La intriga institucional y política y la rebelión de justos contra conservadores marcan al quinto Potter, relegando a segundísimo plano el acceso a la plena sexualidad que parecía anunciar la anterior, El cáliz de fuego. Marcando claras diferencias entre ficción y realidad (Daniel Radcliffe acaba de admitir que, en tren de aprovechar su fama, se voltea lo que se le cruce), todo lo que sucede aquí en ese terreno es el besito que Harry le da a una compañerita asiática –la corrección política ante todo–, antes de quitarle el saludo por traidora. La Escuela Hogwarts de Magia y Hechicería se presenta revolucionada en este período lectivo y todo por culpa de una ligera transgresión del héroe. Atacado por dos dementors en la secuencia introductoria –llena de clima y sugestión–, el chico de los anteojos se ha visto obligado a echar un par de conjuros en presencia de muggles (los normales, los que no tienen poderes, según el Glosario Rowling). Algo estrictamente prohibido por los reglamentos, por lo cual el Ministerio de Magia intenta primero expulsarlo de Hogwarts y llevarlo luego a juicio. Era la oportunidad que el ministro Cornelius Fudge esperaba desde hace tiempo para cargar contra Albus Dumbledore, rector de Hogwarts (Michael Gambon), a quien acusa de mentir sobre el regreso de Él, El Innombrable, El Oscuro Lord Voldemort.
Resuelto a descabezar a Dumbledore, Fudge le impone una nueva profesora de Defensa contra las Artes Oscuras, Dolores Umbridge (Imelda Staunton, la abortista de Vera Drake). Que es en verdad una agente a su servicio y a la primera de cambio asumirá la intervención del colegio, desencadenando una verdadera inquisición interna. Con su sonrisa sospechosamente inalterable y una obsesión por el color rosa que la vuelve aún más siniestra, Mrs. Umbridge es capaz de torturar tras convidar un tecito, como hace con el bueno de Harry en cuanto se le pone un poco díscolo en clase. Contra ella y sus esbirros (Draco Malfoy no desaprovecha la ocasión de convertirse en uno), y por elevación contra el Ministro mismo, Harry, Ron, Hermione y un grupo de valientes formarán el clandestino Ejército de Dumbledore, cargando la película de rebeldía adolescente. Lo cual suena a eco de If, clásico británico de la rebeldía sesentaiochista. Sí, es verdad que allí Malcolm McDowell y sus amigos disparaban desde los tejados contra las autoridades, mientras que aquí el fin del levantamiento consiste apenas en reponer al rector legítimo. A cada época según su causa.

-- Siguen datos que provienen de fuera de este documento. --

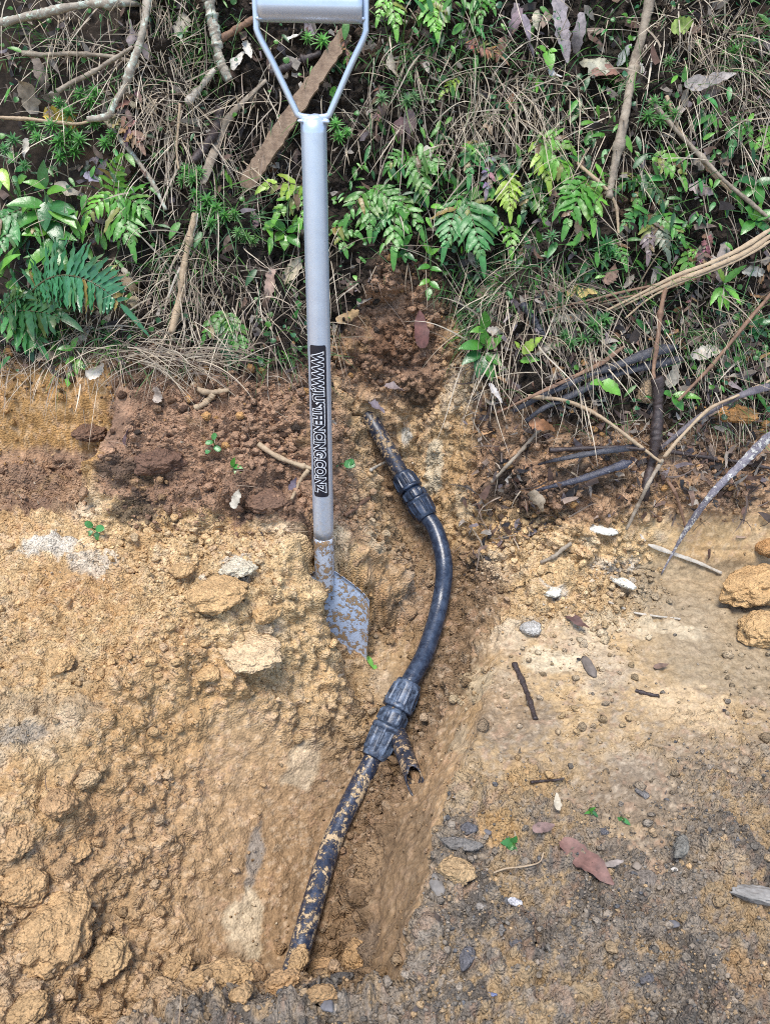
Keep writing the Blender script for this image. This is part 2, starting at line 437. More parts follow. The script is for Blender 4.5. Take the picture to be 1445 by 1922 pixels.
M_DEAD = leaf_material('dead_leaf', .65, .1, .4, (.06, .04, .03))
M_GRASS = leaf_material('grass_blade', .55, .25, .2)

def wood_material(name, ca, cb, scale=45, rough=.75, stretch=1.0, spot=None, spot_at=.6):
    m, nt, b = new_mat(name)
    co = objco(nt)
    mp = nd(nt, 'ShaderNodeMapping'); nt.links.new(co, mp.inputs[0]); mp.inputs['Scale'].default_value = (1, 1, stretch)
    n_ = noise(nt, mp.outputs[0], scale, 6, .7, .3)
    c = ramp(nt, n_, (.32, ca), (.68, cb))
    if spot: c = mixrgb(nt, c, spot, ramp(nt, noise(nt, co, scale * 1.4, 5, .7), (spot_at, 0.0), (spot_at + .07, 1.0)))
    nt.links.new(c, b.inputs['Base Color']); b.inputs['Roughness'].default_value = rough
    nt.links.new(bump(nt, noise(nt, mp.outputs[0], scale * 3, 5, .7), .6, .003), b.inputs['Normal'])
    return m
M_TWIG = wood_material('grey_tan_bark', (.16, .12, .085), (.36, .30, .22), 50)
M_LICHEN = wood_material('lichened_bark', (.20, .16, .12), (.40, .35, .27), 40, spot=(.46, .52, .42), spot_at=.52)
M_PALEW = wood_material('pale_wood', (.34, .29, .22), (.55, .50, .42), 60)
M_TANW = wood_material('tan_wood', (.30, .21, .13), (.46, .35, .22), 60)
M_BROWNW = wood_material('brown_wood', (.13, .07, .045), (.27, .16, .095), 60)
M_DARKW = wood_material('dark_wet_wood', (.022, .015, .014), (.065, .045, .04), 60, .5)
M_BLACK = wood_material('black_rotten_leaf', (.012, .012, .016), (.05, .05, .06), 90, .38)
M_FLECK = wood_material('flecked_grey_strip', (.09, .08, .10), (.24, .22, .24), 70, .5, spot=(.55, .53, .47), spot_at=.53)
M_GREYS = wood_material('grey_purple_strip', (.05, .042, .048), (.15, .13, .14), 70, .5, spot=(.30, .28, .28), spot_at=.62)
M_BFLECK = wood_material('flecked_black_strip', (.015, .015, .022), (.05, .05, .07), 70, .35, spot=(.55, .55, .52), spot_at=.64)
M_BOARD = wood_material('weathered_board', (.15, .095, .06), (.33, .23, .15), 55, .8, spot=(.10, .06, .04), spot_at=.62)
M_STONE = leaf_material('stone', .8, 0, .3)

# ------------------------------------------------------------------ tagging and mesh building
def tag(o, label=None, cat=None, group=None, kind=None):
    for k, v in (('label', label), ('category', cat), ('group', group), ('kind', kind)):
        if v: o[k] = v
    return o
def empty(name, loc, label, cat, group=None):
    o = bpy.data.objects.new(name, None); o.location = loc; o.empty_display_size = .05
    COL.objects.link(o); return tag(o, label, cat, group)

class MB:
    def __init__(s): s.v, s.f, s.c = [], [], []
    def add(s, vs, fs, col):
        k = len(s.v); s.v.extend(vs); s.f.extend([tuple(i + k for i in f) for f in fs])
        s.c.extend(col if isinstance(col, list) else [col] * len(vs))
    def build(s, name, mat, parent=None, smooth=True):
        me = bpy.data.meshes.new(name)
        off = parent.matrix_world.translation if False else (Vector(parent.location) if parent is not None else None)
        if parent is not None and parent.parent is not None: off = off + Vector(parent.parent.location)
        vs = [tuple(Vector(p) - off) for p in s.v] if off is not None else [tuple(p) for p in s.v]
        me.from_pydata(vs, [], s.f)
        a = me.color_attributes.new('Col', 'FLOAT_COLOR', 'POINT')
        a.data.foreach_set('color', np.array([(*c[:3], 1) for c in s.c], np.float32).ravel())
        if smooth: me.polygons.foreach_set('use_smooth', np.ones(len(me.polygons), bool))
        me.materials.append(mat); me.update()
        o = bpy.data.objects.new(name, me); COL.objects.link(o)
        if parent is not None: o.parent = parent
        return o

def spline(pts, n):
    """Catmull-Rom through pts"""
    pts = [Vector(p) for p in pts]
    if len(pts) == 2: return [pts[0].lerp(pts[1], i / n) for i in range(n + 1)]
    q = [2 * pts[0] - pts[1]] + pts + [2 * pts[-1] - pts[-2]]
    L = [0]
    for a, b in zip(pts, pts[1:]): L.append(L[-1] + (b - a).length)
    out = []
    for i in range(n + 1):
        s = L[-1] * i / n
        k = max(j for j in range(len(pts) - 1) if L[j] <= s + 1e-9)
        u = (s - L[k]) / max(L[k + 1] - L[k], 1e-9)
        p0, p1, p2, p3 = q[k:k + 4]
        out.append(.5 * ((2 * p1) + (p2 - p0) * u + (2 * p0 - 5 * p1 + 4 * p2 - p3) * u * u + (3 * p1 - p0 - 3 * p2 + p3) * u ** 3))
    return out

def frames(path):
    T = [(path[min(i + 1, len(path) - 1)] - path[max(i - 1, 0)]).normalized() for i in range(len(path))]
    u = T[0].orthogonal().normalized(); F = []
    for t in T:
        u = (u - t * u.dot(t)).normalized(); F.append((t, u, t.cross(u)))
    return F

def tube(mb, path, rad, sides=8, col=(.5, .5, .5), rough=0, caps=True, flat=1.0, seed=1):
    F = frames(path); vs, fs = [], []; rr = random.Random(seed)
    n = len(path)
    for i, (p, (t, u, w)) in enumerate(zip(path, F)):
        r = rad(i / (n - 1)) if callable(rad) else rad
        for k in range(sides):
            a = 2 * math.pi * k / sides
            q = r * (1 + rough * rr.uniform(-1, 1))
            vs.append(p + u * (math.cos(a) * q) + w * (math.sin(a) * q * flat))
    for i in range(n - 1):
        for k in range(sides):
            k2 = (k + 1) % sides
            fs.append((i * sides + k, i * sides + k2, (i + 1) * sides + k2, (i + 1) * sides + k))
    if caps:
        fs.append(tuple(range(sides - 1, -1, -1))); fs.append(tuple((n - 1) * sides + k for k in range(sides)))
    mb.add(vs, fs, col)

def strip(mb, path, width, nrm, col, thick=.002, fold=.15, seed=0):
    """a flat, slightly folded ribbon with thickness (leaf blades, laths)"""
    n = len(path); vs, fs = [], []
    F = frames(path)
    for i, p in enumerate(path):
        t = F[i][0]; side = t.cross(nrm).normalized(); up = side.cross(t).normalized()
        w = (width(i / (n - 1)) if callable(width) else width) * random.uniform(.86, 1.1)
        vs += [p - side * w + up * fold * w, p, p + side * w + up * fold * w,
               p + side * w + up * (fold * w - thick), p - up * thick, p - side * w + up * (fold * w - thick)]
    for i in range(n - 1):
        a, b = i * 6, i * 6 + 6
        for k in range(6):
            k2 = (k + 1) % 6
            fs.append((a + k, b + k, b + k2, a + k2))
    fs += [(0, 1, 4, 5), (1, 2, 3, 4)]; e_ = (n - 1) * 6
    fs += [(e_ + 1, e_, e_ + 5, e_ + 4), (e_ + 2, e_ + 1, e_ + 4, e_ + 3)]
    mb.add(vs, fs, col)

SHAPES = {
    'pinna': lambda t: min(1, .35 + t * 5) * (1 - t ** 2.6) ** .75,
    'lance': lambda t: math.sin(math.pi * min(1, t * .93 + .04) ** .75) ** .8,
    'ovate': lambda t: math.sin(math.pi * min(1, t * .96 + .02) ** .68) ** .9,
    'spat': lambda t: (.22 + 1.3 * t ** 1.4) * (1 - t ** 6) ** .8 if t < 1 else 0,
    'round': lambda t: math.sqrt(max(0, 1 - (2 * t - 1) ** 2)),
    'needle': lambda t: (min(1, .5 + t * 2)) * (1 - t ** 2) ** .7,
}
DOWN = Vector((0, 0, -1))
def leaf(mb, p, d, n, L, W, shape='lance', col=(.06, .16, .04), fold=.22, droop=.5, ripple=0, nseg=8, ser=0, curl=0, tip=None, rp=3.0, jag=0, twist=0):
    f = SHAPES[shape]; p = Vector(p); d = Vector(d).normalized(); n = Vector(n)
    vs, cs, fs = [], [], []
    ph = random.uniform(0, 6)
    for i in range(nseg + 1):
        t = i / nseg
        n = (n - d * n.dot(d)).normalized(); sd = d.cross(n)
        w = W * .5 * max(f(t), .02)
        if ser and i % 2: w *= 1 - ser
        r1 = ripple * W * math.sin(t * math.pi * 2 * rp + ph); r2 = ripple * W * math.sin(t * math.pi * 2 * rp + ph + 1.1)
        j1, j2 = 1 + jag * random.uniform(-1, .7), 1 + jag * random.uniform(-1, .7)
        vs += [p - sd * (w * j1) + n * (fold * w + r1), p, p + sd * (w * j2) + n * (fold * w + r2)]
        n = n + sd * (twist / nseg)
        c0 = col if tip is None else tuple(a * (1 - t) + b * t for a, b in zip(col, tip))
        k = random.uniform(.92, 1.08)
        cs += [tuple(c * k for c in c0), tuple(c * 1.12 for c in c0), tuple(c * k for c in c0)]
        d = (d + DOWN * (droop / nseg) + n * (curl / nseg)).normalized()
        p = p + d * (L / nseg)
    for i in range(nseg):
        a = i * 3
        fs += [(a, a + 1, a + 4, a + 3), (a + 1, a + 2, a + 5, a + 4)]
    mb.add(vs, fs, cs)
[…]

Pecadillo de toda secuela actual, el despliegue de personajes y subtramas provoca una inevitable dispersión (llega a haber hasta cuatro focos del Mal simultáneos, incluyendo al Voldemort de Ralph Fiennes), así como un efecto acumulativo tal que a varios miembros del superestelar cuerpo de profesores (Maggie Smith, Brendan Gleeson, David Thewlis) no les queda otra que decir hola y adiós. Pero a otros (Emma Thompson y Alan Rickman) les basta aparecer con cuentagotas para dejar sus irresistibles caricaturas (los anteojos culo de botella de Thompson, el look dark romantic de Rickman) grabadas a fuego. Gran aporte, Imelda Staunton hace de Mrs. Umbridge un extraño cruce entre los modelitos de Doris Day, la simpatía excesiva de Kathleen Freeman (secundaria de comedias familiares de los ’60) y el veneno de una tía mal cogida.

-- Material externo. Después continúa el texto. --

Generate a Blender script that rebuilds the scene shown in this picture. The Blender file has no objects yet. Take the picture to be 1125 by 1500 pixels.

Estoico, Mr. Yates no se deja tentar por el mero desfile de acontecimientos, la inane exhibición de monstruos, magias y rarezas o los cansadores partidos de quidditch que suelen aquejar a la serie Potter. Con estilo clásico, no teme tomarse el tiempo necesario para que escenas, situaciones y personajes crezcan, tanto en pantalla como en el interior del espectador. Llega a introducir incluso una calidez infrecuente en la serie, sobre todo en la relación paterno-filial que Sirius Black, reaparecido ex prisionero de Azkabán (perfecto Gary Oldman) establece con Harry. A la hora de los bifes, cuando el Ejército de Dumbledore se cruza con las fuerzas de Mrs. Umbridge, o en el duelo final a pura magia entre Voldemort y los leales, Yates no recula. Pero les da a los efectos especiales el lugar que les cabe. No el de protagonistas, sino el de las herramientas con las que se trabaja en esta alfarería. Que eso, al cabo, es lo que Potter quiere decir: alfarero.